The teacher is then able to focus on the general classroom organisation and overview of the students’ work, orchestrating and intervening where necessary to facilitate learning, to tutor the basic knowledge, to ask pertinent questions, open or closed where appropriate, and spend more time on assessment for learning.
Harnessing students’ skills and imagination in the use of learning technologies, managed carefully across the curriculum, will bring real advantages to every school if the programme is now adopted universally.
The role of government and official bodies
Every organisation must invest in order to adapt to its changing environment. We cannot ignore the imperative to invest in teaching, especially when learning technologies present such impressive opportunities for improving the way we do it.

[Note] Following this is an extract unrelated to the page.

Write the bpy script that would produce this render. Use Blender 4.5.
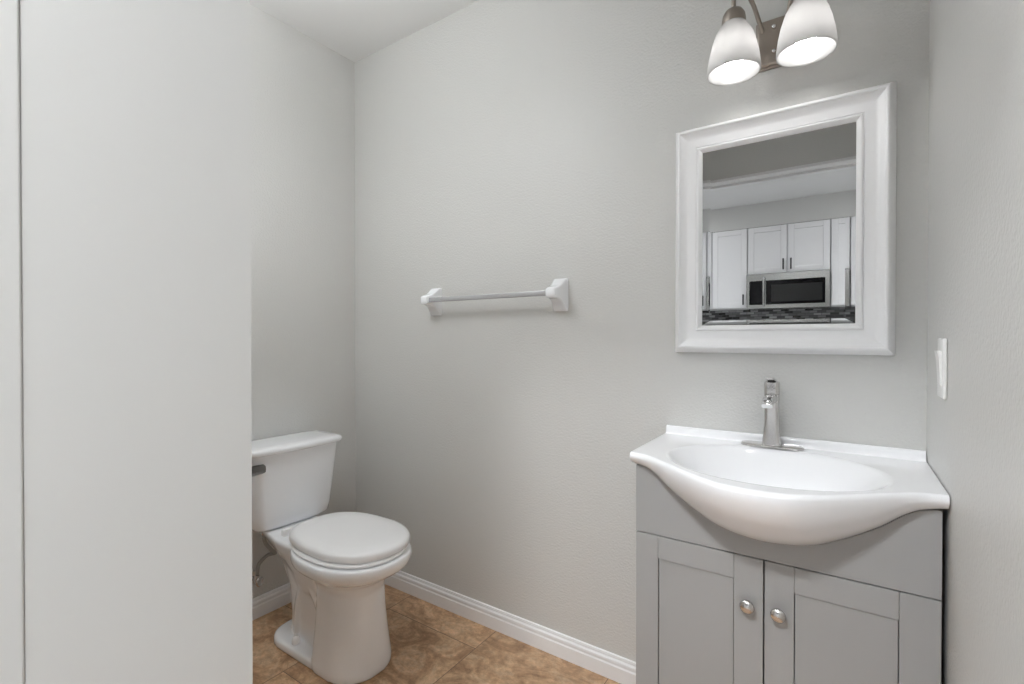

At every level of the education system its leaders must find ways to invest in the innovation that will create effective and sustainable models for conducting education, and achieve our ambitions for higher attainment, and students’ continuing access to and commitment to learning. In an adverse financial climate this is hard, but if we can harness the professional interest, capability and digital skills of all teachers to contribute to and learn from collective innovations, then the profession as a whole, and students in particular, will benefit. Some will be innovation leaders, others will be adopters of others’ innovations, but it is feasible for every teacher to be a specialist technology innovator with respect to some topic, or skill, or learning approach. The challenge is to bring them together in a coordinated long-term programme of collective innovation.
Figure 4 imagines a rolling programme of innovation and adoption, building towards a system in which every school, and every teacher, is both specialist innovator and generalist adopter, enabling education to become a learning system that can adapt to what will certainly be an ever-changing environment.
Teachers, Heads and schools need the signal from government and official bodies that it is important and valuable to invest their time and energy in learning technology innovations. At present the drivers they are responsible for prioritise the conventional, and have not adapted to prioritising the new and the digital. The ideas and innovations will develop bottom-up, but the recognition, incentives and rewards can only be top-down.